The local authority previously drew up proposals to move the New Dover Road park and ride to a plot next to a yet-to-be built A2 interchange on the 3,000-home Mountfield Park development near Bridge.
Papers published as part of the council’s 2017 Local Plan – the district’s building blueprint – says the facility will have 1,000 spaces, 274 more than its current offering.
Cllr Fitter-Harding says the Wincheap complex could be moved once Highways England’s bid to construct an A2 off-slip, which is expected to run through a section of the car park, is approved.
The Tory boss expects its new location to be revealed in the autumn, when the authority unveils its 2040 vision for Canterbury, Whitstable and Herne Bay.
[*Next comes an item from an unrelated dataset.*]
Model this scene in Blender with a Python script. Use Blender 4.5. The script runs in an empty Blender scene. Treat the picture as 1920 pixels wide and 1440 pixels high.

“Doing this will secure park and ride’s future. They will be more sustainable places,” he added. “I would imagine the existing New Dover Road site would be quite valuable, so that would help cover the costs involved.
“There’s a fast bus route from south Canterbury into the city, which would help it avoid congestion from Mountfield Park.
“With Wincheap, it’ll be a more attractive place to park when the new slip-road’s in.
“It probably wouldn’t be viable to keep park and ride there – it would probably need to go to one of the developments in the vicinity, where it would be able to serve the traffic off the A2.”
The council leader revealed his intention to move the sites at last week’s policy committee meeting, at which members debated shutting the Sturry Road park and ride through to 2024.
This follows a drastic fall in users at the facility which has seen it record an average of just two passengers per bus in recent months.
But senior Tories believe it could become the most desirable of the city’s three park and rides once the multi-million-pound Sturry relief road is laid and a bus lane is created nearby.
Greenhill councillor Dan Watkins (Con) told the meeting: “Each bus is only taking about two cars off the road. It’s not taking vehicles off the road, so it’s not even helping congestion.
“That’s very unusual, but it does show what a basket case this park and ride has become. This site is not working now.
“We can make it a success in the future, but let’s save £180,000 and lots of carbon emissions in the meantime.”
Under the authority’s plans, a review of the closure will be conducted after 18 months.
Council documents state more than £44,000 of public cash is spent subsidising the Sturry Road service each month.
The authority estimates this figure would instead stand at just under £30,000 when it mothballs the site, resulting in yearly savings of £180,000.
However, almost 400 people took part in a council-run consultation on the future of the park and ride earlier this year.
More than 90% of those quizzed rejected the idea, with some vowing to shop at Westwood Cross in Broadstairs instead of Whitefriars if the suspension is given the green light.
Addressing colleagues, Liberal Democrat councillor Alex Ricketts said: “The consultation was dead against it, and it does raise the question ‘what’s the point in consulting if we’re going to ignore what the residents say?’
“I understand the financial reasons behind it, but every business is losing money at the moment – we’re in that level of economy.
“It seems really odd to me to close this when we’re going into summer and about to have universities back with a full complement.
“We’re going to be in a massive mess over the next six to eight months. The long-term implications of this are absolutely dire for the health and transport of this district.”
Despite the groundswell of opposition to the move, councillors narrowly voted through the plans to shut the site.
A date for its closure has not yet been set.